Thursday, December 20, 2007
Everyday we will have dispute over small matters.When will all this end?
I just hope it all end now but how?
U r my elderly and this is not the way I should treat u.
But this is just not the way u r suppossed to be treating me!
How life sucks!!!
Although u raised me up to walk on stormy sea, I just can't control the way I behave cuz this is known as the rebellious stage.
Often when u quarrell with dad, I will stand by u.
But what happened to the u that I knew?
U r no longer u.
U seemed to hate me.
U force me into everything.
U often say"we share the joy and share the burden".
U are not sharing my burden u noe.
All of u @ home are only carrying lyk 1/2 of the burden.
3 of u sharing half the burden.
The other half?
I m carrying the burden all by myself!
Thaz too much!
I gotta help u with housework.(I never tell u that I washed the toilet)-I bet u dunno too.
I gotta help with the shop.
I gotta ensure that I complete my holiday homework and also tuition homework.
I gotta do whateva u all ask me to do.
Please give me some freedom!
I dun expect too much.
I dun really go out with my frens.
I dun really spent ur money when I go out.
Sis is the one spending the most.
Yet she is the one suffering the least.
Somehow when I think back.
I keep thinking maybe this is what MY LIFE is all about.
U often insult me in front of customers.
U hate dad to do that to u.
Yet u still do that to others!
Thaz incorrigible!
I just dun lyk the way u do things.
Think about it ok.
Dun tell me that u did not go through this rebellious stage.
Every teenager goes through it.
I just hope to disappear from the surface of the Earth.
To a place where love can be found.
Where I dun have to undergo so much pressure.
Life is lyk a rubber band.
Once it has overstretched,it snaps, then u will not get back the same rubber band.
It will no longer be so useful.
Hope that god will help me with my troubles and guide me along.
No matter what,I still love u but the way u do things is really too much.
U dun understand what I am going through.
I think all u care is that as long as sis and brother's life is peaceful, u wun give a damn about hat kind of life I m leading.
I m not being disrespectful or that I m insulting u.
I long wanted to buy u ur favourite Gucci or Louis Vuitton back with my savings next year.
U r being very unfair!
U always think that I am not allowed to scold or punish my siblings.
I really dunno WTH u r thinking about.
As long as I m concerned, this is a very complicated family.
This sucks lyk hell man!
Whenever I scold bro then u will lyk try to protect him and then tell him all the nonsense crap.
As an eldest sis, I think what I say is really important and when I tell them off, they will take it seriously and not lyk child's play.

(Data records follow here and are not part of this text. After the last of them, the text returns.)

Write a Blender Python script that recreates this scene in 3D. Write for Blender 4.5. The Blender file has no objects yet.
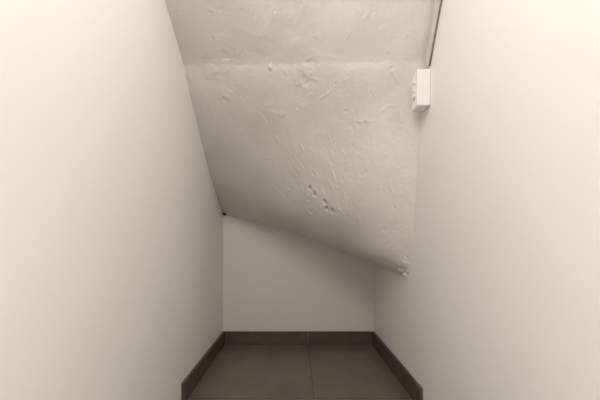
import bpy, bmesh, math, random
from mathutils import Vector, noise, kdtree
random.seed(11)
scn = bpy.context.scene
COL = scn.collection
scn.view_settings.view_transform = 'Standard'

# ------------------------------------------------------------------ dimensions (metres)
F = 340.0                    # focal length in pixels of a 600 px wide frame
XL, XR, YB = -0.445, 0.475, 2.07
CAMZ = 0.634
YN = -0.9                    # where the passage opens to the hall behind
H = 2.55

# ------------------------------------------------------------------ materials
def mat(name, base, rough=0.6, var=0.06, vscale=3.0, bumps=(), spec=0.4):
    m = bpy.data.materials.new(name); m.use_nodes = True
    nt = m.node_tree; b = nt.nodes['Principled BSDF']
    b.inputs['Roughness'].default_value = rough
    b.inputs['Specular IOR Level'].default_value = spec
    tc = nt.nodes.new('ShaderNodeTexCoord')
    n = nt.nodes.new('ShaderNodeTexNoise'); n.inputs['Scale'].default_value = vscale
    n.inputs['Detail'].default_value = 6
    nt.links.new(tc.outputs['Object'], n.inputs['Vector'])
    r = nt.nodes.new('ShaderNodeValToRGB')
    r.color_ramp.elements[0].position = 0.3; r.color_ramp.elements[1].position = 0.7
    r.color_ramp.elements[0].color = tuple(c*(1-var) for c in base[:3])+(1,)
    r.color_ramp.elements[1].color = tuple(min(1, c*(1+var)) for c in base[:3])+(1,)
    nt.links.new(n.outputs['Fac'], r.inputs['Fac'])
    nt.links.new(r.outputs['Color'], b.inputs['Base Color'])
    prev = None
    for sc, st, dist in bumps:
        k = nt.nodes.new('ShaderNodeTexNoise'); k.inputs['Scale'].default_value = sc
        k.inputs['Detail'].default_value = 5
        nt.links.new(tc.outputs['Object'], k.inputs['Vector'])
        bp = nt.nodes.new('ShaderNodeBump'); bp.inputs['Strength'].default_value = st
        bp.inputs['Distance'].default_value = dist
        nt.links.new(k.outputs['Fac'], bp.inputs['Height'])
        if prev: nt.links.new(prev.outputs['Normal'], bp.inputs['Normal'])
        prev = bp
    if prev: nt.links.new(prev.outputs['Normal'], b.inputs['Normal'])
    return m

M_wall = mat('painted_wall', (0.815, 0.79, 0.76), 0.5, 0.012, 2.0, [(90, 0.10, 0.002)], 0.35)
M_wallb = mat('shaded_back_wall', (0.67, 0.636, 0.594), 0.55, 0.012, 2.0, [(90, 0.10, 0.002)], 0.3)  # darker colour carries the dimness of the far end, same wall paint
M_plaster = mat('rough_plaster', (0.640, 0.607, 0.564), 0.38, 0.035, 6.0, [(24, 0.16, 0.006), (75, 0.22, 0.003), (180, 0.22, 0.0015)], 0.45)
def plaster_detail(m):
    """fine trowel ridges and scattered pinholes chained after the noise bumps"""
    nt = m.node_tree; b = nt.nodes['Principled BSDF']
    tc = nt.nodes.new('ShaderNodeTexCoord')
    last = b.inputs['Normal'].links[0].from_node
    rd = nt.nodes.new('ShaderNodeTexNoise'); rd.noise_type = 'RIDGED_MULTIFRACTAL'
    rd.inputs['Scale'].default_value = 5.0; rd.inputs['Detail'].default_value = 6; rd.inputs['Roughness'].default_value = 0.6
    rd.inputs['Distortion'].default_value = 0.5
    nt.links.new(tc.outputs['Object'], rd.inputs['Vector'])
    mr = nt.nodes.new('ShaderNodeMapRange')
    mr.inputs['From Min'].default_value = 0.8; mr.inputs['From Max'].default_value = 1.35
    nt.links.new(rd.outputs['Fac'], mr.inputs['Value'])
    b1 = nt.nodes.new('ShaderNodeBump'); b1.inputs['Strength'].default_value = 0.32; b1.inputs['Distance'].default_value = 0.004
    nt.links.new(mr.outputs['Result'], b1.inputs['Height']); nt.links.new(last.outputs['Normal'], b1.inputs['Normal'])
    vo = nt.nodes.new('ShaderNodeTexVoronoi'); vo.inputs['Scale'].default_value = 20
    nt.links.new(tc.outputs['Object'], vo.inputs['Vector'])
    m2 = nt.nodes.new('ShaderNodeMapRange'); m2.inputs['From Min'].default_value = 0.05; m2.inputs['From Max'].default_value = 0.14
    nt.links.new(vo.outputs['Distance'], m2.inputs['Value'])
    b2 = nt.nodes.new('ShaderNodeBump'); b2.inputs['Strength'].default_value = 0.3; b2.inputs['Distance'].default_value = 0.004
    nt.links.new(m2.outputs['Result'], b2.inputs['Height']); nt.links.new(b1.outputs['Normal'], b2.inputs['Normal'])
    nt.links.new(b2.outputs['Normal'], b.inputs['Normal'])
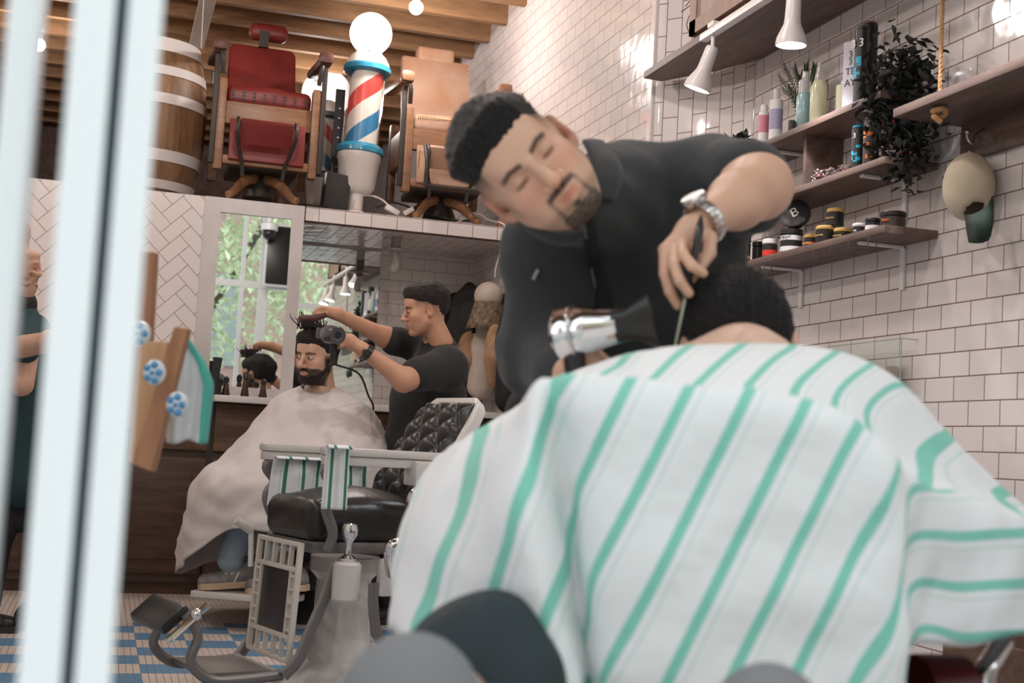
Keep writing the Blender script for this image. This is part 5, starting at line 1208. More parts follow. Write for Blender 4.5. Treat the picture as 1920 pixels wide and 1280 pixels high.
# comb in his hand
t = thing('tail_comb', 'black handled tail comb held pointing down by the front barber', 'comb', (0, 0, 0))
MB().tube(curve_pts([A3(1315, 405, 2.075), A3(1310, 440, 2.055), A3(1298, 500, 2.04), A3(1290, 545, 2.04)], 6), [.004, .006, .008, .010, .011, .012, .012, .012, .012, .012, .012, .011, .010, .009, .008, .007, .006, .005, .004], 10, flat=.55).build('handle', P_blk, t)
MB().tube([A3(1287, 545, 2.04), A3(1278, 590, 2.02), A3(1265, 652, 2.0)], [.0035, .003, .002], 8).build('metal_tail', mat('tail_olive', (.25, .24, .17), .3, metal=.7), t)
# chrome dryer
t = thing('hair_dryer', 'chrome hair dryer with a black flared nozzle held by the front barber', 'hair dryer', (0, 0, 0))
d0 = A3(1040, 628, 2.03); d1 = A3(1160, 610, 2.0); ax_ = (d1-d0)/np.linalg.norm(d1-d0); Rd = Vector([float(q) for q in ax_]).to_track_quat('Z', 'Y').to_matrix()
Ld = np.linalg.norm(d1-d0)
MB().lathe([(0, 0), (.030, .0), (.038, .006), (.040, .02), (.037, .034), (.039, .038), (.036, .055), (.030, Ld*.75), (.026, Ld), (0, Ld)], d0, Rd, 40).build('chrome_barrel', chrome, t)
MB().lathe([(.0395, .028), (.0405, .031), (.0395, .034)], d0, Rd, 40).build('vent_ring', steel_w, t)
q0 = d1; w_ = []
m = MB(); q1 = A3(1226, 602, 1.985); up_ = (A3(1212, 552, 1.985)-A3(1240, 652, 1.985)); up_ /= np.linalg.norm(up_); sd_ = np.cross(up_, ax_)
vs = []
for c_, hh, ww in ((d1-ax_*.004, .026, .026), (d1+ax_*.018, .024, .022), (q1, .043, .008)):
    for k in range(16): a = 2*PI*k/16; vs.append(c_+up_*hh*math.copysign(abs(math.cos(a))**.7, math.cos(a))+sd_*ww*math.copysign(abs(math.sin(a))**.7, math.sin(a)))
m.add(vs, [(r_*16+k, r_*16+(k+1) % 16, (r_+1)*16+(k+1) % 16, (r_+1)*16+k) for r_ in range(2) for k in range(16)]+[tuple(range(16)), tuple(range(32, 48))]); m.build('flared_nozzle', P_blk, t)
MB().tube(curve_pts([d0+ax_*.03-UP*.03, d0+ax_*.035-UP*.09, d0+ax_*.03-UP*.15], 5), [.017]*11, 12).build('handle', P_blk, t)

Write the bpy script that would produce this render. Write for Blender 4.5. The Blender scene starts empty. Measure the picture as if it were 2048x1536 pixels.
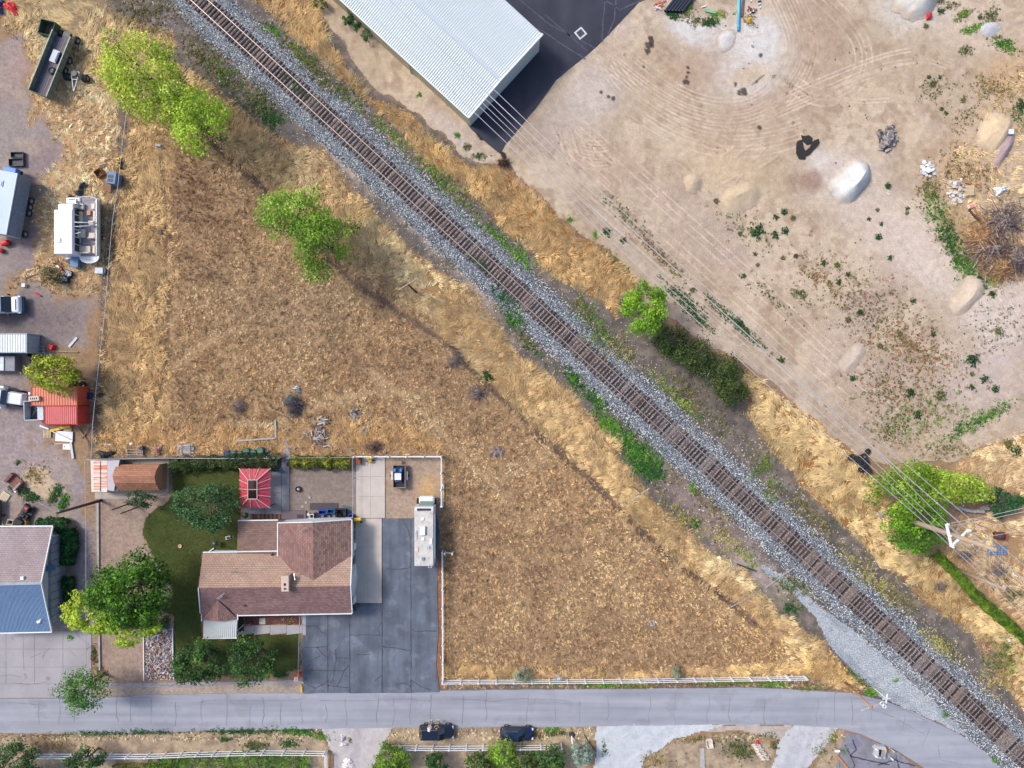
import bpy, bmesh, math, random
import numpy as np
from mathutils import Vector, Matrix
sc = bpy.context.scene
COL = sc.collection
# ------------------------------------------------------------------ camera, light, exposure
H = 92.0          # camera height in metres
S = 15.2          # photograph pixels per metre on the ground
cam_d = bpy.data.cameras.new("camera"); cam = bpy.data.objects.new("camera", cam_d); COL.objects.link(cam)
cam.location = (0, 0, H); cam_d.sensor_width = 36; cam_d.lens = 36 * H / (2048 / S)
cam_d.clip_end = 3000; cam_d.clip_start = 1; sc.camera = cam
SUN_AZ = math.radians(297)   # compass direction the light comes from (west-north-west)
SUN_EL = math.radians(46)
world = bpy.data.worlds.new("World"); sc.world = world; world.use_nodes = True
wn = world.node_tree; bg = wn.nodes['Background']
sky = wn.nodes.new('ShaderNodeTexSky'); sky.sky_type = 'NISHITA'; sky.sun_disc = False
sky.sun_elevation = SUN_EL; sky.sun_rotation = SUN_AZ; sky.air_density = 1.0; sky.dust_density = 3.0; sky.ozone_density = 1.0
wn.links.new(sky.outputs[0], bg.inputs[0]); bg.inputs[1].default_value = 0.15
sun_d = bpy.data.lights.new("sun", 'SUN'); sun_d.energy = 2.1; sun_d.angle = math.radians(12); sun_d.color = (1, .94, .86)
sun = bpy.data.objects.new("sun", sun_d); COL.objects.link(sun)
sdir = Vector((math.sin(SUN_AZ) * math.cos(SUN_EL), math.cos(SUN_AZ) * math.cos(SUN_EL), math.sin(SUN_EL)))
sun.rotation_euler = sdir.to_track_quat('Z', 'Y').to_euler(); sun.location = (0, 0, 60)
sc.view_settings.view_transform = 'Standard'; sc.view_settings.look = 'None'
sc.view_settings.exposure = 0.6; sc.view_settings.gamma = 1; sc.view_settings.use_curve_mapping = False
sc.cycles.max_bounces = 5; sc.cycles.diffuse_bounces = 3; sc.cycles.transparent_max_bounces = 4
sc.cycles.use_denoising = True

# ------------------------------------------------------------------ helpers
R = random.Random(11); rng = np.random.default_rng(11)
def P(px, py, z=0.0):                      # the place in the world, at height z, that the photograph shows at px, py
    k = (H - z) / H
    return Vector(((px - 1024) / S * k, (768 - py) / S * k, z))
def lin(c):
    c = c / 255.0
    return c / 12.92 if c <= .04045 else ((c + .055) / 1.055) ** 2.4
def C(r, g, b, k=1.0): return tuple(min(.92, lin(x) / 1.3 * k) for x in (r, g, b))
MATS = {}
def _nt(name):
    m = bpy.data.materials.new(name); m.use_nodes = True; nt = m.node_tree; b = nt.nodes['Principled BSDF']
    return m, nt, b
def noise_node(nt, scale, detail=3, coord='Object', rough=.55):
    tc = nt.nodes.new('ShaderNodeTexCoord'); n = nt.nodes.new('ShaderNodeTexNoise')
    n.inputs['Scale'].default_value = scale; n.inputs['Detail'].default_value = detail; n.inputs['Roughness'].default_value = rough
    nt.links.new(tc.outputs[coord], n.inputs['Vector']); return n
def ramp(nt, src, p0, c0, p1, c1):
    r = nt.nodes.new('ShaderNodeValToRGB'); e = r.color_ramp.elements
    e[0].position = p0; e[0].color = tuple(c0) + (1,); e[1].position = p1; e[1].color = tuple(c1) + (1,)
    nt.links.new(src, r.inputs[0]); return r
def mul(nt, a, b, fac=1.0, mode='MULTIPLY'):
    m = nt.nodes.new('ShaderNodeMixRGB'); m.blend_type = mode; m.inputs[0].default_value = fac
    nt.links.new(a, m.inputs[1])
    if isinstance(b, tuple): m.inputs[2].default_value = b + (1,)
    else: nt.links.new(b, m.inputs[2])
    return m
def bump(nt, b, src, dist, strength=.6):
    n = nt.nodes.new('ShaderNodeBump'); n.inputs['Distance'].default_value = dist; n.inputs['Strength'].default_value = strength
    nt.links.new(src, n.inputs['Height']); nt.links.new(n.outputs[0], b.inputs['Normal'])
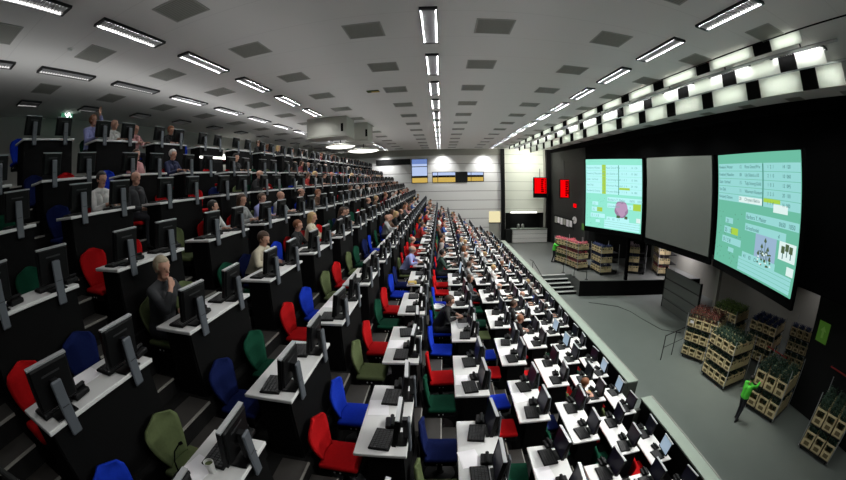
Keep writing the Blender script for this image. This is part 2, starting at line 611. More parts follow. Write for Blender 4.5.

This family is somehow really unhappy.
We have arguments and quarrels everyday.
I m getting sick and tired of all this nonsense.
I will always quarrel with the unreasonable and irritating sis.
Seeing someone being loved by her sis is really a nice thing.
I want to give her this type of life.
She does not wannna have it.
She is expecting too much.
What can u buy with $0.01?
This is the question she should ask herself.
She often shoot offences the moment she opens her mouth.
What do u all do?
Simply IGNORE!
That is what happens everytym we quarrell.
To such an extend that we no longer share things andn no longer love each other for who he or she is.
Now I only respect her lyk maybe say 30%.
Unlyk last tym when things were better.
We no longer allow each other on the other's bed.
We no longer allow each other to touch another person's pencil box.
We no longer share cups.
We no longer help each other when troubles arise.
longer love each other.
What is happening?
Is it all my fault?
Better settle things now then later when more troubles arise.
But who on Earth is gonna help us solve our problems if all of us are still gonna be so childish and selfish.
All Of Us Ought To Do Some Self Reflection!